Open Standards mean users can use the site without anyone’s permission and without paying for it. The standards are also open for editing, publicly reviewed, and accepted by the public. Closed Worlds are worlds that the site does not give users a choice but create an isolated environment so that information inside and outside the environment is not directly interoperable. The core difference between the two, I believe, is whether the user is given the chance to choose and whether the user has complete freedom in using the site. One thing I’m not sure about is the part of the right to choose. The author says “The point is that open standards allow for many options, free and not(83).” So if a site allows non-payment choice, but drastically restricts access, even to the point of threatening the most basic rights, is that still meet open standards? 
 
The Web is an application or a collection of data. The Internet, on the other hand, is the electronic network that transmits webs or packets of data among various devices. And the two can be run and remodeled separately, but in a way that affects each other. For instance, the wider and faster the Internet is, the more users and more active activity there may be on the webs and therefore faster growth.
 
When we look at the Web today, I think some of the author’s vision is present. Open data is commonly used today, especially on map apps, as people can get instant traffic situation through open data. Social machines are also well developed.
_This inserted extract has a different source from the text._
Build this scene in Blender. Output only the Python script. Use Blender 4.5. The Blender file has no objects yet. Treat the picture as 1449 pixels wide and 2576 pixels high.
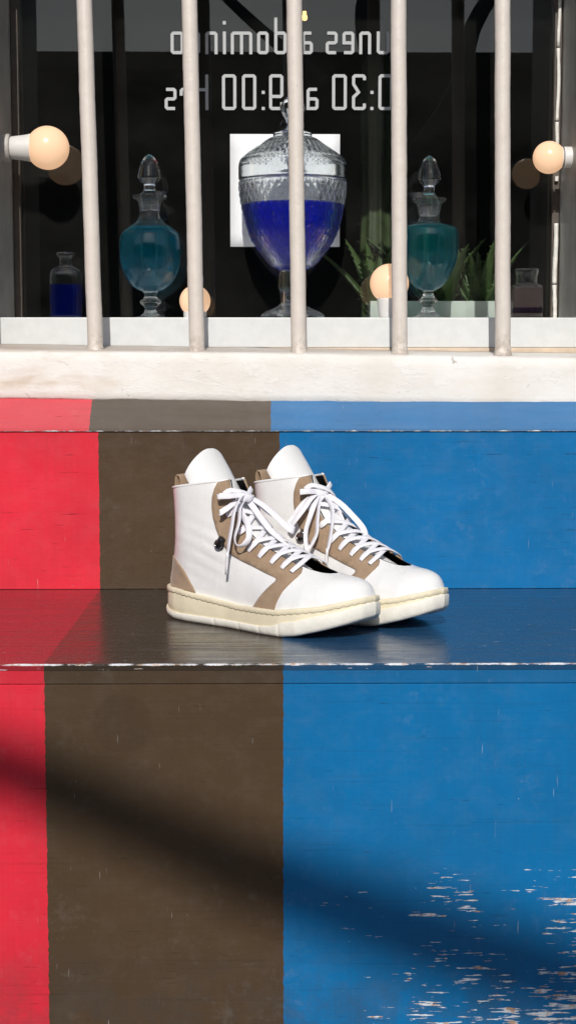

Speaking of China, there’s a variety of rating websites for different categories (food/movie/entertainment…) and social platforms (drawing /handicrafts…). Through detailed categorization, the web is reaching out more and more to different groups and facilitating more communication on a large scale. There’s probably discussion about web science too, such as discussion about fast-paced era, which is part of the effect that web has on society. And I think free bandwidth is definitely better spread as technology improves.
 
For my web environment (China), the idea of linked data both materialized and failed. There’s no denying that there are many sites that share data with each other, users can log in to another with one site’s account and share the same name, avatar, contacts and other data, which is very convenient in China where most software requires real identity to use. However, in some areas, linked data is very inadequate. For example, there are many movie and TV broadcasting sites, each with different movie and TV resources. Therefore, when users have more viewing needs, users need to become members of several sites at the same time, while there’s no unified shared platform to complete the viewing needs at once. The same is true for music sites. That’s where needs improvement. And to balance between isolated data and monopoly while improving.